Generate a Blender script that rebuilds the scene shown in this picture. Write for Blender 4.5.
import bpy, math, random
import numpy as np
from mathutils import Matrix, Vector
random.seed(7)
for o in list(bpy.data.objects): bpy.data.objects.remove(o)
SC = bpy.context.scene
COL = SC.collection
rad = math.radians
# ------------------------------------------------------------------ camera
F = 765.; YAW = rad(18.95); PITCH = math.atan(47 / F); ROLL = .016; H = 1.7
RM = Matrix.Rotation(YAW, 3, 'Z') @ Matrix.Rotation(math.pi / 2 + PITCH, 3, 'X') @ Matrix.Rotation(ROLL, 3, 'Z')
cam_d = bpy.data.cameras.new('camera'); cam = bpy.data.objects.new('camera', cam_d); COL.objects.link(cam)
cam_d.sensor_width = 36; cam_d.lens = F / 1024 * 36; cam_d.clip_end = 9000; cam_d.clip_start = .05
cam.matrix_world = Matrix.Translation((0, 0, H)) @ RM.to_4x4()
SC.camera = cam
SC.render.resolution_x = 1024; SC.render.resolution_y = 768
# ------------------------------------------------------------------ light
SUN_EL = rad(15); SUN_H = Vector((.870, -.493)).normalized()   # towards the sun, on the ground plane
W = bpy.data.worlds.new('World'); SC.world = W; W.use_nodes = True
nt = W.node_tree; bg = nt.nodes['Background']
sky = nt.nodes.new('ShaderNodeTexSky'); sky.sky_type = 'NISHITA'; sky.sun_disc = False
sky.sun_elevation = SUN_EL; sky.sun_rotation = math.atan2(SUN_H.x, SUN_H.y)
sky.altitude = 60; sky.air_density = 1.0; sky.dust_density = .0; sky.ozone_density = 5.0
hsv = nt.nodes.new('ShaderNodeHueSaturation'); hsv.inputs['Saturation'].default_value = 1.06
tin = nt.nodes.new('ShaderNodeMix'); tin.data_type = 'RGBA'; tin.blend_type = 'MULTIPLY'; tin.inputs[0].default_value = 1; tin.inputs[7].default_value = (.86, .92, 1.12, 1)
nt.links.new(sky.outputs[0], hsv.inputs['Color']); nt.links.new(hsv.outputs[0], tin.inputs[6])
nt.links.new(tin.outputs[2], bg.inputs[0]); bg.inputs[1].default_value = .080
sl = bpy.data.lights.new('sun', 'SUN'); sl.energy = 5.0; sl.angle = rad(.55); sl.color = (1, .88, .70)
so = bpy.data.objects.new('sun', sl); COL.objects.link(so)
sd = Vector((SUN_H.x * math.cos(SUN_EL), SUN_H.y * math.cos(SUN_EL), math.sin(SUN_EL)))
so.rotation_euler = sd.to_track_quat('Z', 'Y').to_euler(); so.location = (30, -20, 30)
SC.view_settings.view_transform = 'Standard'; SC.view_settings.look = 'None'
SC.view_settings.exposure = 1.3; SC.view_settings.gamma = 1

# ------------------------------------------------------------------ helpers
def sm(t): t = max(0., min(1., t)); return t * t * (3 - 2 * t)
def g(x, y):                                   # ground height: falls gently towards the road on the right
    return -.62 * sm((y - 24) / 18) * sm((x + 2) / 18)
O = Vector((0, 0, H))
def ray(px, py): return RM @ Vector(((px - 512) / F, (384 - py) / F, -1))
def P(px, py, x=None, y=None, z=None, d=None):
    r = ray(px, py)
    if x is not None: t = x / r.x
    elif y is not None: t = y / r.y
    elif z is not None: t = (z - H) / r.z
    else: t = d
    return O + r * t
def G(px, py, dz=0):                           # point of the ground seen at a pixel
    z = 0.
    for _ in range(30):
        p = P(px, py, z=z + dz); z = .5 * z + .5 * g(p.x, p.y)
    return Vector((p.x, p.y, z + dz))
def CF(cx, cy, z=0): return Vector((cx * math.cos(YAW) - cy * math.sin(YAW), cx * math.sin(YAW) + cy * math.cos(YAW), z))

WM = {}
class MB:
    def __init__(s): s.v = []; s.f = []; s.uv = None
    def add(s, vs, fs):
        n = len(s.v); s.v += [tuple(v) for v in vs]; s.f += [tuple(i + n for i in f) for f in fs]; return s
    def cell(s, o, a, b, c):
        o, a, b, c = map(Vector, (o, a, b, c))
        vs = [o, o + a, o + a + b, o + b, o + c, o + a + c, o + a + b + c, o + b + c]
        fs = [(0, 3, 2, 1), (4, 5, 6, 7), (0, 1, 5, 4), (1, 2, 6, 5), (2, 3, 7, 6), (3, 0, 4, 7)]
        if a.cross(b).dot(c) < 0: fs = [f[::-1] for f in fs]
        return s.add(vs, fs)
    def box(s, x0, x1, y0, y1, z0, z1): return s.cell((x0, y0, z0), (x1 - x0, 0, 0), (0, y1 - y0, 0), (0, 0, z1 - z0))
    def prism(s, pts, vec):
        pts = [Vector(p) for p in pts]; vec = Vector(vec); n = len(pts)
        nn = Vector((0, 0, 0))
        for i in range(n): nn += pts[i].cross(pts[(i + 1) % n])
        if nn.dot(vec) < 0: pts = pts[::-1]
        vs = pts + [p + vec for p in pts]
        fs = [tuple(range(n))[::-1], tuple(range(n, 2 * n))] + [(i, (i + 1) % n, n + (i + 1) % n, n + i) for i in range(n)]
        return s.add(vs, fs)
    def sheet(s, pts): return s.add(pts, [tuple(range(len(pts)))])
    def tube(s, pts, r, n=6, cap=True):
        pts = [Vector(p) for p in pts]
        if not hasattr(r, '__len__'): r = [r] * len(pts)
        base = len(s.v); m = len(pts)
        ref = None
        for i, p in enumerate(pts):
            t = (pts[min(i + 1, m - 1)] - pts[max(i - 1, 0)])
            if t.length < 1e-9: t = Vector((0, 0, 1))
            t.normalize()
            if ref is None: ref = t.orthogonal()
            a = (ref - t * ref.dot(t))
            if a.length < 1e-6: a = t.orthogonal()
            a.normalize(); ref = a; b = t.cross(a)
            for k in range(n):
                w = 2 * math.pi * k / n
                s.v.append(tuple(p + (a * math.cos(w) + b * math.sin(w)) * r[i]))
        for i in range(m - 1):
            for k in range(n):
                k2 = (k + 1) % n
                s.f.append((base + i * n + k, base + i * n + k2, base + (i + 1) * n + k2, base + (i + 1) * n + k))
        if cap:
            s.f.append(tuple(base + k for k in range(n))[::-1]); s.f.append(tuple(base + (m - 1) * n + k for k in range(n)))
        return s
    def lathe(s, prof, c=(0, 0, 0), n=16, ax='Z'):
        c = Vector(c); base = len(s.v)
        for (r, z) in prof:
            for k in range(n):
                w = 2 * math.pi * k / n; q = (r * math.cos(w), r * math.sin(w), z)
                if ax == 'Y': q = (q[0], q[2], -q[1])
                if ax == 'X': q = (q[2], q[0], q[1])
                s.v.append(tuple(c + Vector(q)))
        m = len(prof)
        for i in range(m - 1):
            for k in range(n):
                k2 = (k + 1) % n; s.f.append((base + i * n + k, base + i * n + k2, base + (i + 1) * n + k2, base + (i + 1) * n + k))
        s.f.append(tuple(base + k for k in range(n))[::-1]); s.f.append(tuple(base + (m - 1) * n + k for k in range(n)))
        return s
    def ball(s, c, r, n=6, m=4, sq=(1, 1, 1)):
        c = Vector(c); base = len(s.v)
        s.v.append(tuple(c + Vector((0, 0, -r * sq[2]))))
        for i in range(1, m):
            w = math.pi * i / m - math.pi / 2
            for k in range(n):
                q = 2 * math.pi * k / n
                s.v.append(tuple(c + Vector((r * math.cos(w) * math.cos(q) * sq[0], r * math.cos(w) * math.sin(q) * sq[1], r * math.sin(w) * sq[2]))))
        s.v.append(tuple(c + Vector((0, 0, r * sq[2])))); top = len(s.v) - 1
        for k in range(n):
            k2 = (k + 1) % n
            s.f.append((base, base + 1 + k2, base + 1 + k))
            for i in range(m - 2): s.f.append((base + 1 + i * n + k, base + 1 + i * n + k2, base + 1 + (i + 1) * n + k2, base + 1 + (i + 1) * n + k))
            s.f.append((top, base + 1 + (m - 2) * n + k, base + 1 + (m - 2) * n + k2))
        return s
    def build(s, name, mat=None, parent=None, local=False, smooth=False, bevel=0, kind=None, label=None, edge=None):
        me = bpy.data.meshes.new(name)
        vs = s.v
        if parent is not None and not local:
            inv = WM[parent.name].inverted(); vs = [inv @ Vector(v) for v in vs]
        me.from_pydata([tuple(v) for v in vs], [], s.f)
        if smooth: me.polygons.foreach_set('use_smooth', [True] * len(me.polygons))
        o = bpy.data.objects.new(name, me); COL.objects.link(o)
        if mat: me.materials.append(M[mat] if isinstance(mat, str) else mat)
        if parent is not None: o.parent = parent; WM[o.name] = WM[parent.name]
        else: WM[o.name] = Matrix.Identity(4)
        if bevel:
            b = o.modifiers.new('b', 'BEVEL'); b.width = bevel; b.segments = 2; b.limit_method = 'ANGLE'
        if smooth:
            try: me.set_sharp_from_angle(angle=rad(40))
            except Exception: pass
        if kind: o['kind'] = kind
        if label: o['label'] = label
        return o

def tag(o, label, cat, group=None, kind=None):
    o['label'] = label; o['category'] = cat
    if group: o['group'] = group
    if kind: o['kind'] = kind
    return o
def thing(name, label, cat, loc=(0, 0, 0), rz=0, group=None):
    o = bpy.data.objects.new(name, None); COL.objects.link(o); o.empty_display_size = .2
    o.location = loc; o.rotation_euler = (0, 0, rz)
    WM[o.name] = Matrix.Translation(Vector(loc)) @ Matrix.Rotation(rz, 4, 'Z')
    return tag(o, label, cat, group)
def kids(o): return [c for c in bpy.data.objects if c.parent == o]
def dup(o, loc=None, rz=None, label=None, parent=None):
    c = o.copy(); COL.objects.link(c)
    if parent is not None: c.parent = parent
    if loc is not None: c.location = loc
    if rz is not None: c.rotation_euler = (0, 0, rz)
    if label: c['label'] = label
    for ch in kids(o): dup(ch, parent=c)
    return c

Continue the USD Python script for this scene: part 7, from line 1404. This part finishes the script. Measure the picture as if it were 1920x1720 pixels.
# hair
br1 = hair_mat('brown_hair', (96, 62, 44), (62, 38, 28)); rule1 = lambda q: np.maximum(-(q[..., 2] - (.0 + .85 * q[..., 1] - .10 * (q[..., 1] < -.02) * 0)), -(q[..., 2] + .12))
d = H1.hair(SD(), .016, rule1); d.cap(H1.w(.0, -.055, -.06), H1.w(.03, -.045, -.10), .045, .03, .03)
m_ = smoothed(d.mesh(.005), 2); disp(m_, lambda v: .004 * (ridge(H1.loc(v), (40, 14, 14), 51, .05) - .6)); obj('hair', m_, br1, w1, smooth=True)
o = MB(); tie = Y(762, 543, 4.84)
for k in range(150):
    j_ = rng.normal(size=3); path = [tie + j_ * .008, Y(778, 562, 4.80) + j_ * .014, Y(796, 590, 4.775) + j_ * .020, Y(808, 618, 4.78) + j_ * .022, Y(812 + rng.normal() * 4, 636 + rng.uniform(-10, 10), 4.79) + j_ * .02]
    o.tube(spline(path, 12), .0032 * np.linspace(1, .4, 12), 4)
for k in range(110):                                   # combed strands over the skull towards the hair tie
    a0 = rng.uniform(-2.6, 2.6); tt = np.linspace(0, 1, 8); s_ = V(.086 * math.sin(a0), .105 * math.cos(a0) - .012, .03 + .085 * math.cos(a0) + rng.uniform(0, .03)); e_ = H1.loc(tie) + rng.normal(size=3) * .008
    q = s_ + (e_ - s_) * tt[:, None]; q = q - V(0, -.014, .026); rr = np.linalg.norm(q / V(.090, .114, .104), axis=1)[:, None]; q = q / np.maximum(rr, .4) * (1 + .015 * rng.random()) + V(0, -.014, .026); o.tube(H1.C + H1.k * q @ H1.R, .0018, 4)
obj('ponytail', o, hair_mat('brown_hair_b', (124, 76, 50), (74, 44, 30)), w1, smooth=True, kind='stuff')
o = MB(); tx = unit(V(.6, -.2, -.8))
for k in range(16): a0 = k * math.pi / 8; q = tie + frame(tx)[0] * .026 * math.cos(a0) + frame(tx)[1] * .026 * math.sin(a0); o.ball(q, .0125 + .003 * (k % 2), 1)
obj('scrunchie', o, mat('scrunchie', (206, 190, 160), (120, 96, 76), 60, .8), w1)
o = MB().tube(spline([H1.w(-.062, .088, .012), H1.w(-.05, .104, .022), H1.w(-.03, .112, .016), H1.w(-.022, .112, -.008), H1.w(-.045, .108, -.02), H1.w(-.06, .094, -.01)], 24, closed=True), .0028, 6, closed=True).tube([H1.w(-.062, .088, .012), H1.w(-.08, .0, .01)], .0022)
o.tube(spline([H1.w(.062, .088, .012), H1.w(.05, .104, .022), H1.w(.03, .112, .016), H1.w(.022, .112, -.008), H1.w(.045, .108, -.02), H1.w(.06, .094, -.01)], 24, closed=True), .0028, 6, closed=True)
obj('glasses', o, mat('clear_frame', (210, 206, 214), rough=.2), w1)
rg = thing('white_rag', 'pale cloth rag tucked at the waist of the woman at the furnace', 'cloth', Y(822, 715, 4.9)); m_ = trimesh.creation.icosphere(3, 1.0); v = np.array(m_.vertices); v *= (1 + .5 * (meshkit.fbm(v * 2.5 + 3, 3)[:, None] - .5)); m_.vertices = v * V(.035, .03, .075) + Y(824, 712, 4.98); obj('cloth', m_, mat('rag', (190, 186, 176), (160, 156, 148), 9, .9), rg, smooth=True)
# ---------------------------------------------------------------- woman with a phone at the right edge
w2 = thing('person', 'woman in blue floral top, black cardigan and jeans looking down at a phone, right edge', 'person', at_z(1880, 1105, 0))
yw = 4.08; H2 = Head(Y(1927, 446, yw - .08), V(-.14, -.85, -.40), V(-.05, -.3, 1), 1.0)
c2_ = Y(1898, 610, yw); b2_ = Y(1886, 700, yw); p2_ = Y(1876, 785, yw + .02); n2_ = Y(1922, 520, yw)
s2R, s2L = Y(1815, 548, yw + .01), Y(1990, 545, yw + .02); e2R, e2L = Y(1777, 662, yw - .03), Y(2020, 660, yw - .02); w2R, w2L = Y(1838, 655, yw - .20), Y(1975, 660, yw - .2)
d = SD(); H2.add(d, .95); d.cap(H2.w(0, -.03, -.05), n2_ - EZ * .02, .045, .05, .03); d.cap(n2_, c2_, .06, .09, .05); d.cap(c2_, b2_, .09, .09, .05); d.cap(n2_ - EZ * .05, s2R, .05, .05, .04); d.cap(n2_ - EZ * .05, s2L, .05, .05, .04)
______
Written request: Out of the material above, select every line that holds the string "picture".

Solution below:
Generate a Blender script that rebuilds the scene shown in this picture. Write for Blender 4.5.
Continue the USD Python script for this scene: part 7, from line 1404. This part finishes the script. Measure the picture as if it were 1920x1720 pixels.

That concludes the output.